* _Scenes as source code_

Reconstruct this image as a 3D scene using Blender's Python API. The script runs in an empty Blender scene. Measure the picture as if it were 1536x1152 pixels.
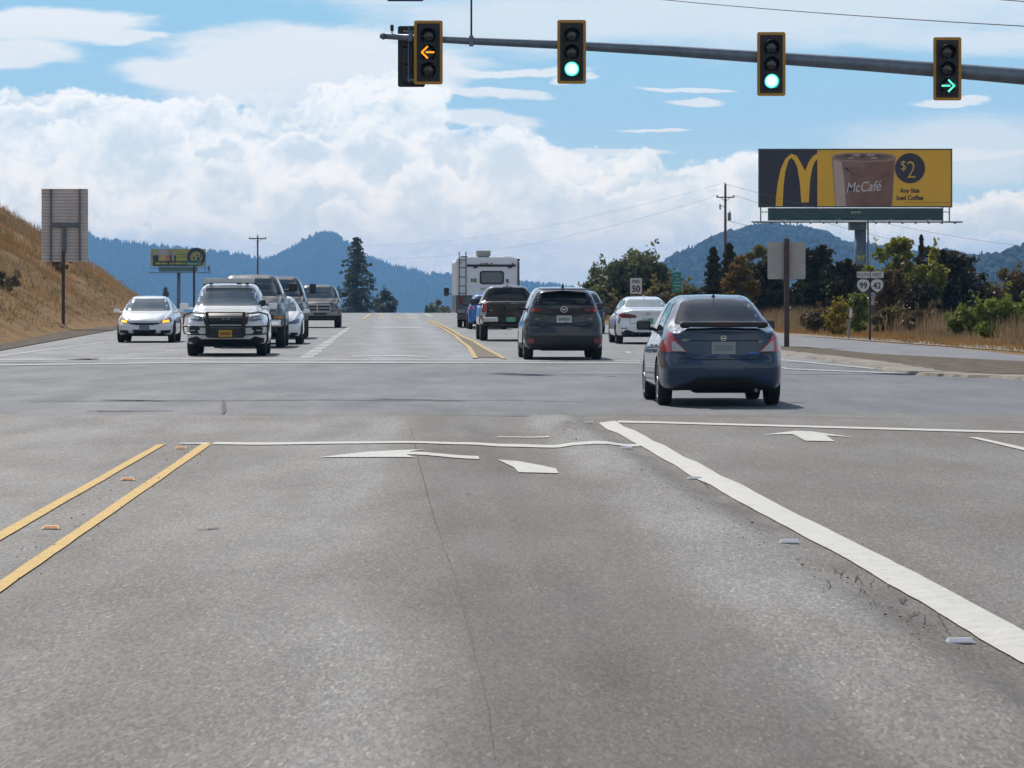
import bpy, bmesh, math, random
import numpy as np
from mathutils import Vector, Matrix
from mathutils.bvhtree import BVHTree
from mathutils.noise import noise as pnoise
random.seed(7); RS=np.random.RandomState(11)
sc=bpy.context.scene; COL=sc.collection
F=5300.; CX=768.; HY=440.; CH=1.54
R=math.radians

# ------------------------------------------------------------------ colours and materials
def L1(v):
    v/=255.; return v/12.92 if v<=.04045 else ((v+.055)/1.055)**2.4
def rgb(r,g,b): return (L1(r),L1(g),L1(b),1)
MATS={}
def mat(name,col,rough=.5,metal=0.,coat=0.,emis=None,estr=0.,spec=.5,var=0.,vscale=3.,bump=0.,bscale=30.,col2=None,trans=0.,alpha=None):
    if name in MATS: return MATS[name]
    m=bpy.data.materials.new(name); m.use_nodes=True; nt=m.node_tree; b=nt.nodes['Principled BSDF']
    b.inputs['Base Color'].default_value=col; b.inputs['Roughness'].default_value=rough
    b.inputs['Metallic'].default_value=metal; b.inputs['Coat Weight'].default_value=coat
    b.inputs['Coat Roughness'].default_value=.02; b.inputs['Specular IOR Level'].default_value=spec
    if emis: b.inputs['Emission Color'].default_value=emis; b.inputs['Emission Strength'].default_value=estr
    tc=nt.nodes.new('ShaderNodeTexCoord')
    if var>0 or col2:
        n=nt.nodes.new('ShaderNodeTexNoise'); n.inputs['Scale'].default_value=vscale; n.inputs['Detail'].default_value=5; n.inputs['Roughness'].default_value=.65
        nt.links.new(tc.outputs['Object'],n.inputs['Vector'])
        r=nt.nodes.new('ShaderNodeValToRGB'); r.color_ramp.elements[0].position=.32; r.color_ramp.elements[1].position=.68
        if col2: r.color_ramp.elements[0].color=col; r.color_ramp.elements[1].color=col2
        else:
            r.color_ramp.elements[0].color=[min(1,c*(1-var)) for c in col[:3]]+[1]
            r.color_ramp.elements[1].color=[min(1,c*(1+var)) for c in col[:3]]+[1]
        nt.links.new(n.outputs['Fac'],r.inputs['Fac']); nt.links.new(r.outputs['Color'],b.inputs['Base Color'])
    if bump>0:
        n2=nt.nodes.new('ShaderNodeTexNoise'); n2.inputs['Scale'].default_value=bscale; n2.inputs['Detail'].default_value=4
        nt.links.new(tc.outputs['Object'],n2.inputs['Vector'])
        bp=nt.nodes.new('ShaderNodeBump'); bp.inputs['Strength'].default_value=bump; bp.inputs['Distance'].default_value=.02
        nt.links.new(n2.outputs['Fac'],bp.inputs['Height']); nt.links.new(bp.outputs['Normal'],b.inputs['Normal'])
    MATS[name]=m; return m

# ------------------------------------------------------------------ object helpers
def link(o): COL.objects.link(o); return o
def tag(o,label=None,cat=None,group=None,kind=None):
    if label: o['label']=label
    if cat: o['category']=cat
    if group: o['group']=group
    if kind: o['kind']=kind
    return o
def empty(name,loc=(0,0,0),rz=0):
    o=bpy.data.objects.new(name,None); o.location=loc; o.rotation_euler=(0,0,rz); o.empty_display_size=.2; return link(o)
def mobj(name,verts,faces,m,parent=None,smooth=False,loc=None):
    me=bpy.data.meshes.new(name); me.from_pydata([tuple(v) for v in verts],[],[tuple(f) for f in faces]); me.update()
    if smooth: me.polygons.foreach_set('use_smooth',[True]*len(me.polygons))
    o=bpy.data.objects.new(name,me)
    if m is not None:
        for mm in (m if isinstance(m,(list,tuple)) else [m]): me.materials.append(mm)
    if parent: o.parent=parent
    if loc is not None: o.location=loc
    return link(o)
def bobj(name,bm,m,parent=None,smooth=False,loc=None,auto=None):
    bmesh.ops.recalc_face_normals(bm,faces=bm.faces)
    me=bpy.data.meshes.new(name); bm.to_mesh(me); bm.free()
    if smooth: me.polygons.foreach_set('use_smooth',[True]*len(me.polygons))
    o=bpy.data.objects.new(name,me)
    for mm in (m if isinstance(m,(list,tuple)) else [m]): me.materials.append(mm)
    if parent: o.parent=parent
    if loc is not None: o.location=loc
    return link(o)
def bm_box(bm,c,s,bev=0.,rot=None,seg=2,mi=0):
    r=bmesh.ops.create_cube(bm,size=1.); vs=r['verts']
    M=Matrix.Translation(c)@(rot.to_4x4() if rot else Matrix())@Matrix.Diagonal((s[0],s[1],s[2],1))
    bmesh.ops.transform(bm,matrix=M,verts=vs)
    fs=set(f for v in vs for f in v.link_faces)
    for f in fs: f.material_index=mi
    if bev>0:
        es=list({e for v in vs for e in v.link_edges})
        bmesh.ops.bevel(bm,geom=es,offset=bev,segments=seg,affect='EDGES',profile=.6)
def bm_tube(bm,p0,p1,r0,r1=None,n=10,mi=0,caps=True):
    p0=Vector(p0);p1=Vector(p1); r1=r0 if r1 is None else r1
    d=(p1-p0); L=d.length
    if L<1e-6: return
    r=bmesh.ops.create_cone(bm,cap_ends=caps,segments=n,radius1=r0,radius2=r1,depth=L)
    q=Vector((0,0,1)).rotation_difference(d.normalized())
    bmesh.ops.transform(bm,matrix=Matrix.Translation((p0+p1)/2)@q.to_matrix().to_4x4(),verts=r['verts'])
    for f in set(f for v in r['verts'] for f in v.link_faces): f.material_index=mi
def bm_path(bm,pts,r,n=8):
    for a,b in zip(pts[:-1],pts[1:]): bm_tube(bm,a,b,r,r,n)
    for p in pts[1:-1]:
        q=bmesh.ops.create_icosphere(bm,subdivisions=1,radius=r*1.02); bmesh.ops.translate(bm,verts=q['verts'],vec=p)
def bm_prism(bm,pts,y0,y1,mi=0):
    "outline in (x,z), extruded from y0 to y1"
    a=[bm.verts.new((p[0],y0,p[1])) for p in pts]; b=[bm.verts.new((p[0],y1,p[1])) for p in pts]
    n=len(pts); fs=[bm.faces.new(a),bm.faces.new(b[::-1])]
    for i in range(n): fs.append(bm.faces.new((a[i],a[(i+1)%n],b[(i+1)%n],b[i])))
    for f in fs: f.material_index=mi
def bm_lathe(bm,prof,axis='x',n=28,c=(0,0,0),mi=0,closed=False):
    "prof = [(axial, radius)]"
    rings=[]
    for a,r in prof:
        ring=[]
        for k in range(n):
            t=2*math.pi*k/n; u=r*math.cos(t); v=r*math.sin(t)
            p={'x':(a,u,v),'y':(u,a,v),'z':(u,v,a)}[axis]
            ring.append(bm.verts.new((p[0]+c[0],p[1]+c[1],p[2]+c[2])))
        rings.append(ring)
    prs=list(zip(rings[:-1],rings[1:]))
    if closed: prs.append((rings[-1],rings[0]))
    for A,B in prs:
        for k in range(n):
            f=bm.faces.new((A[k],A[(k+1)%n],B[(k+1)%n],B[k])); f.material_index=mi
    if not closed:
        for rg in (rings[0],rings[-1]):
            try: f=bm.faces.new(rg); f.material_index=mi
            except Exception: pass
def text_mesh(s,size,shear=0.,bold=0.,sx=1.,align='CENTER',rot=0.,depth=.001):
    cu=bpy.data.curves.new('t','FONT'); cu.body=s; cu.size=size; cu.shear=shear; cu.offset=bold; cu.align_x=align; cu.extrude=depth; cu.resolution_u=4
    o=bpy.data.objects.new('t',cu); link(o)
    dg=bpy.context.evaluated_depsgraph_get(); dg.update()
    me=bpy.data.meshes.new_from_object(o.evaluated_get(dg))
    vs=[Vector((v.co.x*sx,v.co.y,v.co.z)) for v in me.vertices]
    if rot: 
        c,s_=math.cos(rot),math.sin(rot); vs=[Vector((v.x*c-v.y*s_,v.x*s_+v.y*c,v.z)) for v in vs]
    fs=[list(p.vertices) for p in me.polygons]
    bpy.data.objects.remove(o); bpy.data.curves.remove(cu); bpy.data.meshes.remove(me)
    return vs,fs
def text_on(name,s,at,h,m,parent=None,facing='rear',**k):
    "lettering standing in an x-z plane, readable from -y ('rear'); at = centre of the cap line, h = cap height"
    vs,fs=text_mesh(s,h/.73,**k)
    if not vs: return None
    zc=h/2
    if facing=='rear': P=[(at[0]+v.x,at[1]-v.z,at[2]+v.y-zc) for v in vs]
    else: P=[(at[0]-v.x,at[1]+v.z,at[2]+v.y-zc) for v in vs]
    return mobj(name,P,fs,m,parent)

# ------------------------------------------------------------------ terrain and road heights
def ss(a,b,x):
    t=min(1,max(0,(x-a)/(b-a))); return t*t*(3-2*t)
def prof(y):
    if y<265: return 0.
    k=1e-4
    if y<365: return -k*(y-265)**2
    z=-1.0-.02*(y-365)
    return max(z,-44.) 
Xy=lambda y:-2.64-(y-18.2)*.0242
Xw=lambda y:1.17+(42.3-y)*.0394
RUT=[(-.6,0),(-.3,.012),(0,0),(.12,-.004),(.34,.013),(.46,.022),(.58,.002),(.66,-.018),(.78,-.024),(.84,.004),(.89,.018),(.96,-.018),(1.02,-.004),(1.1,0),(1.5,0)]
def rut(x,y):
    f=1-ss(41,46,y)
    if f<=0: return 0.
    s=(x-Xy(y))/(Xw(y)-Xy(y))
    if s<=-.6 or s>=1.5: return 0.
    xs=[r[0] for r in RUT]; i=0
    while s>xs[i+1]: i+=1
    t=(s-xs[i])/(xs[i+1]-xs[i]); t=t*t*(3-2*t); z=RUT[i][1]*(1-t)+RUT[i+1][1]*t
    mod=.85+.9*pnoise(Vector((x*.35,y*.16,3.1)))+.35*pnoise(Vector((x*1.1,y*.5,8.)))
    z*=1.35*max(.2,mod)
    if s>.8: z+=.016*pnoise(Vector((x*1.2,y*.55,1.)))*ss(.8,.9,s)*(1-ss(1.0,1.12,s))
    return z*f
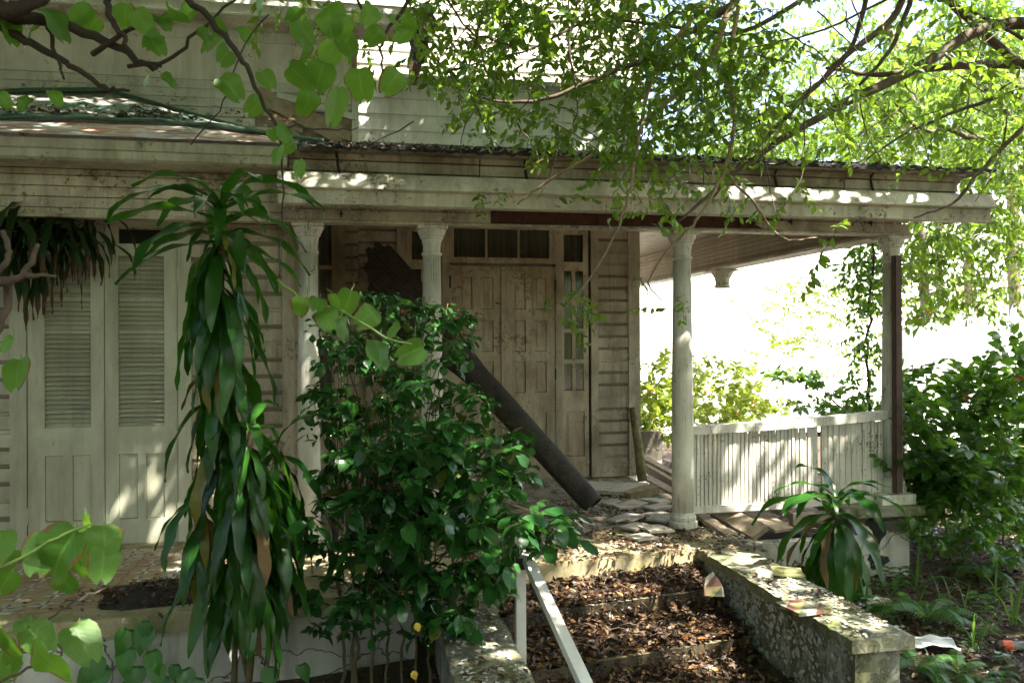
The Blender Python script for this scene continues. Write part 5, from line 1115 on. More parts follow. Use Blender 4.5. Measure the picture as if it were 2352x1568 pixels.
FT = empty('leafy_shoot', (-.5, 2.0, .9), 'pale green two-lobed leaves on a thin shoot in front of the dark bush', 'plant')
branch('shoot', [P(640, 640, 2.2), P(700, 690, 2.2), P(745, 700, 2.2), P(800, 720, 2.2), P(870, 765, 2.2), P(905, 782, 2.2), P(945, 790, 2.2)], .004, .003, FT, M['greenstem'], .001, 4, 6, 5)
bigleaves(FT, [(750,728,62),(790,750,55),(800,690,62),(845,725,60),(872,803,75),(945,808,70),(905,760,45),(730,695,50),(690,700,48),(768,690,40)], 2.15, .3)
FL = empty('leafy_shoot', (-.9, 1.6, .3), 'big pale green two-lobed leaves at the lower left, in front of the terrace', 'plant')
branch('shoot', [P(-60, 1590, 1.9), P(60, 1530, 1.9), P(140, 1500, 1.9), P(100, 1440, 1.9), P(150, 1390, 1.9), P(230, 1350, 1.95)], .004, .0015, FL, M['bark'], .002, 5, 6, 6)
branch('shoot', [P(-40, 1455, 1.9), P(60, 1440, 1.9), P(130, 1420, 1.9), P(170, 1415, 1.9)], .003, .002, FL, M['greenstem'], .001, 4, 6, 7)
branch('shoot', [P(-80, 1330, 1.75), P(40, 1280, 1.75), P(130, 1230, 1.75), P(205, 1200, 1.75)], .004, .003, FL, M['greenstem'], .001, 4, 6, 8)
bigleaves(FL, [(140,1262,130),(195,1262,115),(95,1262,95),(240,1240,90),(235,1285,80),(215,1205,80),(170,1290,80),(0,1285,80),(10,1330,70),(185,1468,100),(105,1510,120),(85,1460,80),(20,1470,90),(15,1520,90),(60,1440,60),(-10,1250,90),(20,1500,70),(145,1330,60)], 1.85, .6)
bigleaves(NTr, [(15,785,45),(40,850,80)], 2.3)
branch('branch', [P(-60, 655, 2.3), P(20, 640, 2.3), P(70, 628, 2.3), P(130, 630, 2.3)], .018, .003, NTr, M['bark'], .003, 4, 8, 61)
branch('branch', [P(50, 632, 2.3), P(75, 590, 2.3), P(88, 555, 2.3)], .008, .006, NTr, M['bark'], .002, 4, 7, 62)
branch('branch', [P(-20, 640, 2.35), P(18, 590, 2.35), P(20, 560, 2.35), P(8, 525, 2.35)], .009, .007, NTr, M['bark'], .002, 4, 7, 63)
branch('branch', [P(-10, 760, 2.35), P(15, 700, 2.35), P(22, 640, 2.35)], .012, .010, NTr, M['bark'], .002, 4, 7, 64)
# ---- heart-leaved climber on the terrace wall
PT = empty('heart_leaved_vine', (-1.4, 4.5, -.4), 'heart-leaved vine climbing the cracked terrace wall at the bottom', 'plant')
HT = [outline([(-.05, .05, 0), (-.06, .2, -.03), (.05, .36, 0), (.25, .40, 0), (.5, .32, 0), (.75, .17, 0), (1, .004, 0)], 1, random.uniform(.2, .5), 60+i, .2, 2) for i in range(4)]
branch('vine', [P(360, 1640, 4.45), P(345, 1520, 4.5), P(335, 1480, 4.5), P(320, 1440, 4.5)], .006, .004, PT, M['greenstem'], .004, 5, 6, 9)
hm2 = [npmesh('leaf', *T, L['pothos']) for T in HT]
for px, py, s_ in ((290,1465,55),(335,1460,60),(290,1510,62),(345,1515,55),(355,1545,50),(310,1550,55),(420,1555,50),(225,1555,80),(215,1530,60),(330,1440,40),(375,1570,50),(300,1580,50),(400,1540,40),(620,1550,50),(690,1540,40),(450,1575,50)):
    z_ = 4.42; D = np.array([[random.uniform(-.5, .5), -.3, -1.]]); p = P(px, py-s_*.4, z_); link('leaf', random.choice(hm2), PT, world=frames(np.array([p]), D, np.array([[random.gauss(0, .3), -1., .4]]), [s_*z_/FPX*1.1])[0])
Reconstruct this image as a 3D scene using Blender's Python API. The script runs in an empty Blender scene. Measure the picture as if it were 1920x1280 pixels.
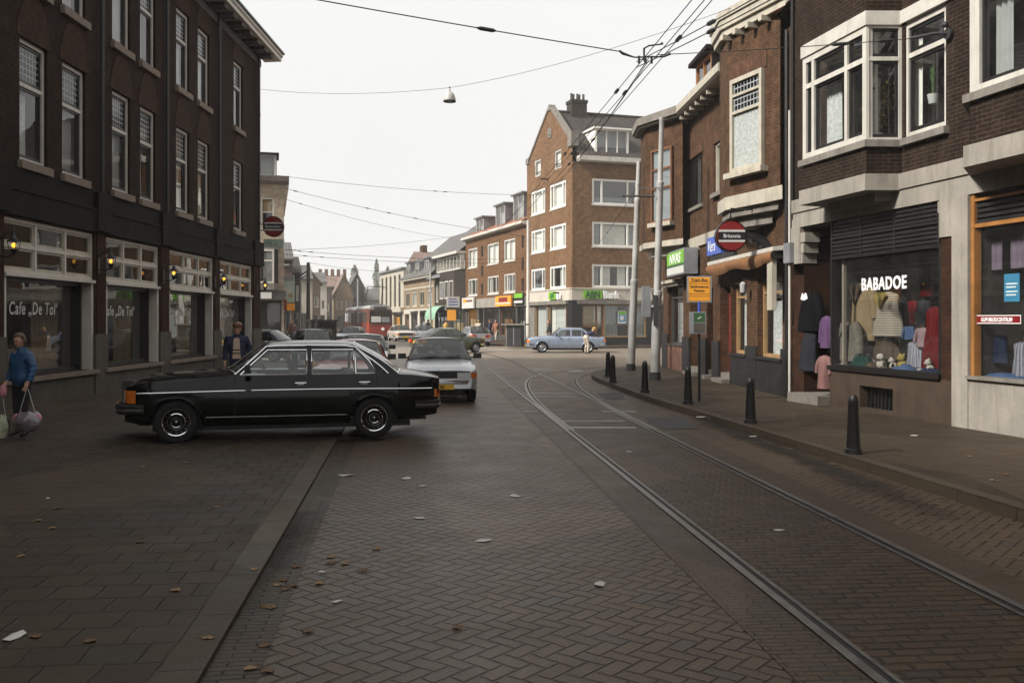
import bpy, bmesh, math, random
from mathutils import Vector, Matrix
random.seed(7)
S = bpy.context.scene
COL = S.collection
F, HX, HY, CH = 1800.0, 960.0, 600.0, 1.78
PI = math.pi
R = math.radians

def P(px, py, Y):
    return Vector(((px - HX) / F * Y, Y, CH - (py - HY) / F * Y))

def G(px, py, z=0.0):
    Y = (CH - z) * F / (py - HY)
    return Vector(((px - HX) / F * Y, Y, z))

# ------------------------------------------------------------------ mesh builder
class MB:
    def __init__(s):
        s.v = []; s.f = []; s.m = []; s.uv = {}; s.cur = 0; s.M = None
    def add(s, vs, fs, uvs=None):
        b = len(s.v)
        for p in vs:
            p = Vector(p)
            if s.M is not None: p = s.M @ p
            s.v.append(p)
        for k, f in enumerate(fs):
            if uvs: s.uv[len(s.f)] = uvs[k]
            s.f.append([b + i for i in f]); s.m.append(s.cur)
        return s
    def quad(s, a, b, c, d): return s.add([a, b, c, d], [(0, 1, 2, 3)])
    def poly(s, pts): return s.add(pts, [tuple(range(len(pts)))])
    def box(s, x0, x1, y0, y1, z0, z1):
        return s.add([(x0,y0,z0),(x1,y0,z0),(x1,y1,z0),(x0,y1,z0),(x0,y0,z1),(x1,y0,z1),(x1,y1,z1),(x0,y1,z1)],
                     [(0,3,2,1),(4,5,6,7),(0,1,5,4),(1,2,6,5),(2,3,7,6),(3,0,4,7)])
    def prism(s, pts, a, b, ax='y'):
        n = len(pts)
        def q(p, t):
            return {'x': (t, p[0], p[1]), 'y': (p[0], t, p[1]), 'z': (p[0], p[1], t)}[ax]
        vs = [q(p, a) for p in pts] + [q(p, b) for p in pts]
        fs = [tuple(range(n))[::-1], tuple(range(n, 2*n))] + [(i, (i+1) % n, n + (i+1) % n, n + i) for i in range(n)]
        return s.add(vs, fs)
    def ring(s, c, r, n, ax1, ax2):
        return [c + ax1 * (r * math.cos(2*PI*i/n)) + ax2 * (r * math.sin(2*PI*i/n)) for i in range(n)]
    def cyl(s, p0, p1, r0, r1=None, n=12, caps=True):
        return s.tube([p0, p1], [r0, r0 if r1 is None else r1], n, caps)
    def tube(s, pts, r, n=8, caps=True):
        pts = [Vector(p) for p in pts]
        if not isinstance(r, (list, tuple)): r = [r] * len(pts)
        rings = []
        up = Vector((0, 0, 1))
        for i, p in enumerate(pts):
            d = (pts[min(i+1, len(pts)-1)] - pts[max(i-1, 0)])
            if d.length < 1e-9: d = Vector((0, 0, 1))
            d.normalize()
            a = d.cross(up)
            if a.length < 1e-3: a = d.cross(Vector((0, 1, 0)))
            a.normalize(); b = a.cross(d)
            rings.append(s.ring(p, r[i], n, a, b))
        return s.loft(rings, caps)
    def loft(s, rings, caps=True, closed=True):
        n = len(rings[0]); vs = [p for rg in rings for p in rg]; fs = []
        for i in range(len(rings) - 1):
            for j in range(n if closed else n - 1):
                k = (j + 1) % n
                fs.append((i*n + j, i*n + k, (i+1)*n + k, (i+1)*n + j))
        if caps and closed:
            fs.append(tuple(range(n))[::-1]); fs.append(tuple(range((len(rings)-1)*n, len(rings)*n)))
        return s.add(vs, fs)
    def lathe(s, prof, n=24, c=(0, 0, 0), ax='z', caps=False):
        c = Vector(c)
        rings = []
        for r, t in prof:
            rg = []
            for i in range(n):
                a = 2*PI*i/n; u, v = r*math.cos(a), r*math.sin(a)
                rg.append(c + Vector({'z': (u, v, t), 'y': (u, t, v), 'x': (t, u, v)}[ax]))
            rings.append(rg)
        return s.loft(rings, caps)
    def ball(s, c, rx, ry=None, rz=None, nu=14, nv=9):
        ry = rx if ry is None else ry; rz = rx if rz is None else rz
        c = Vector(c); rings = []
        for j in range(nv + 1):
            t = PI * j / nv
            k = max(math.sin(t), 1e-3)
            rings.append([c + Vector((rx*k*math.cos(2*PI*i/nu), ry*k*math.sin(2*PI*i/nu), -rz*math.cos(t))) for i in range(nu)])
        return s.loft(rings, True)
    def sheet(s, rows):
        n = len(rows[0]); vs = [p for r in rows for p in r]; fs = []
        for i in range(len(rows) - 1):
            for j in range(n - 1):
                fs.append((i*n+j, i*n+j+1, (i+1)*n+j+1, (i+1)*n+j))
        return s.add(vs, fs)
    def mesh(s, name, mats, smooth=None):
        me = bpy.data.meshes.new(name)
        me.from_pydata([tuple(p) for p in s.v], [], s.f)
        if not isinstance(mats, (list, tuple)): mats = [mats]
        for m in mats: me.materials.append(M[m] if isinstance(m, str) else m)
        me.polygons.foreach_set('material_index', s.m)
        me.update()
        bm = bmesh.new(); bm.from_mesh(me)
        if not s.uv: bmesh.ops.recalc_face_normals(bm, faces=bm.faces)
        ul = bm.loops.layers.uv.new('UVMap'); Z = Vector((0, 0, 1))
        bm.faces.ensure_lookup_table()
        for fc in bm.faces:
            if fc.index in s.uv:
                for l, c in zip(fc.loops, s.uv[fc.index]): l[ul].uv = c
                continue
            nn = fc.normal
            if abs(nn.z) > .85:
                for l in fc.loops: l[ul].uv = (l.vert.co.x, l.vert.co.y)
            else:
                t = Z.cross(nn); t.normalize()
                if abs(t.x) >= abs(t.y):
                    if t.x < 0: t = -t
                elif t.y < 0: t = -t
                for l in fc.loops: l[ul].uv = (l.vert.co.dot(t), l.vert.co.z)
        bm.to_mesh(me); bm.free()
        if smooth is not None:
            me.polygons.foreach_set('use_smooth', [True] * len(me.polygons))
            try: me.set_sharp_from_angle(angle=R(smooth))
            except Exception: pass
        return me
    def build(s, name, mats, parent=None, loc=(0, 0, 0), rotz=0, smooth=None, label=None):
        return link(name, s.mesh(name, mats, smooth), parent, loc, rotz, label)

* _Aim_
Look through the entries above; copy every line holding the string "picture".

* _Expected answer_
Reconstruct this image as a 3D scene using Blender's Python API. The script runs in an empty Blender scene. Measure the picture as if it were 1536x1152 pixels.
The Blender Python script for this scene continues. Write part 5, from line 1115 on. More parts follow. Use Blender 4.5. Measure the picture as if it were 2352x1568 pixels.
Reconstruct this image as a 3D scene using Blender's Python API. The script runs in an empty Blender scene. Measure the picture as if it were 1920x1280 pixels.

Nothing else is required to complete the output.